Thu, 25 Apr 2019

Kohli, de Villiers mastery trump Gayle's 99

ESPNCricInfo
14 Apr 2019, 05:42 GMT+10

3:00 AM ET

Royal Challengers Bangalore 174 for 2 (Kohli 67, de Villiers 59*, Ashwin 1-30) beat Kings XI Punjab 173 for 4 (Gayle 99*, Chahal 2-33, Moeen 1-19) by eight wickets

Royal Challengers Bangalore finally found reason to smile in IPL 2019, breaking a sequence of six consecutive defeats with their first victory of the season, an eight-wicket victory against Kings XI Punjab in Mohali.

Like several Royal Challengers wins in the past, this was built on the batting combine of Virat Kohli and AB de Villiers, though the choke the spinners applied in the middle overs after Chris Gayle had rocketed off played its part too. Kohli made a 53-ball 67, while de Villiers was unbeaten on 59 off 38. The win wasn't achieved without a scare, as Royal Challengers saw a comfortable equation of 57 off 42 go to 38 off 18, before de Villiers and Marcus Stoinis biffed the ball around to seal the win.

Kohli and de Villiers's knocks put to shade Gayle's 99 not out, with the Kings XI opener becoming only the second batsman in IPL history to end not out while one short of his century, alongside Kohli.
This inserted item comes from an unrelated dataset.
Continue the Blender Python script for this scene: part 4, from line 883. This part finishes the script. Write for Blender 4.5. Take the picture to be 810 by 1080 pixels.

Suresh Raina and Prithvi Shaw have both been out on 99 in the IPL. Kings XI also let themselves down with their fielding, dropped catches and sloppy out-fielding making the task tougher for themselves. The dew that set in during the second half didn't help.

Gayle's start-stop-start innings

The Gayle template for a T20 innings has stayed largely the same over several years. Start slowly, get your bearings, and then make fielders and/or boundaries irrelevant. In this game though, Gayle flipped things around, with circumstances dictating it to some extent.

Gayle blasted off at the start, first taking a shine to Umesh Yadav, and then dismantling Mohammed Siraj. At the end of the Powerplay, Gayle was on 48 off 23. Kohli then turned to his spin duo of Yuzvendra Chahal and Moeen Ali, and the Kings XI momentum ground to a halt. In the middle overs, till the end of the 16th, Gayle could add only 20 more runs in 27 balls. He picked up the pace again at the death, not coincidentally with the pacers back in operation, and smashed 31 off his last 14 balls.

The Gayle slowdown mirrored his team's innings, with only 67 runs coming in the 10 overs after the Powerplay had yielded 60. The last four overs brought 46.

The Chahal-Moeen choke

Chahal came on to bowl immediately after the Powerplay and was greeted by a huge six with KL Rahul dancing down the crease and sending him over long-off. He tried to repeat that next ball, but Chahal hung it back just a bit and got it to dip and turn past him for an easy stumping.

Chahal would repeat that six and out sequence with Mayank Agarwal too. Having seen one smoked over extra cover with whippy wrist-work, he bowled the ball of the match. It made a nice arc, sending Agarwal on the back foot, before drifting and dipping and then whizzing past to knock off stump. Agarwal was left squared up, looking completely lost.

Moeen, meanwhile, bowled all four overs in one spell, and conceded only one boundary. None of the batsmen were able to get on top of his bowling, and with only 19 runs given in his four overs, he was the one who established the middle-overs strangle that stalled Kings XI.

Kohli, de Villiers take charge

Kohli looked assured from the start, settling into the chase with two peachy boundaries off Mohammed Shami in the second over. For the first half of the Royal Challengers innings, it was a typical Kohli chase, with the batsman looking in control and the asking rate never galloping too far away. The latter half of the middle overs saw the chase dawdle a little, but just when it looked like Royal Challengers would have another heartbreak with Kohli getting out, de Villiers seized the baton and ran with it.

De Villiers had begun in his usual busy fashion but was chugging along without quite exploding. When Kohli fell though, he seamlessly shifted gears. There was a slapped six off Andrew Tye when the equation was getting steeper and a trademark de Villiers slog-paddle-sweep off Shami that ensured only six runs would be needed off the final over. In between he ran the twos swiftly.

It's not often that the chasing team finds itself on the losing side when de Villiers stays unbeaten. It had happened against Mumbai Indians earlier this season, but there was no way de Villiers was going to let it happen a second time.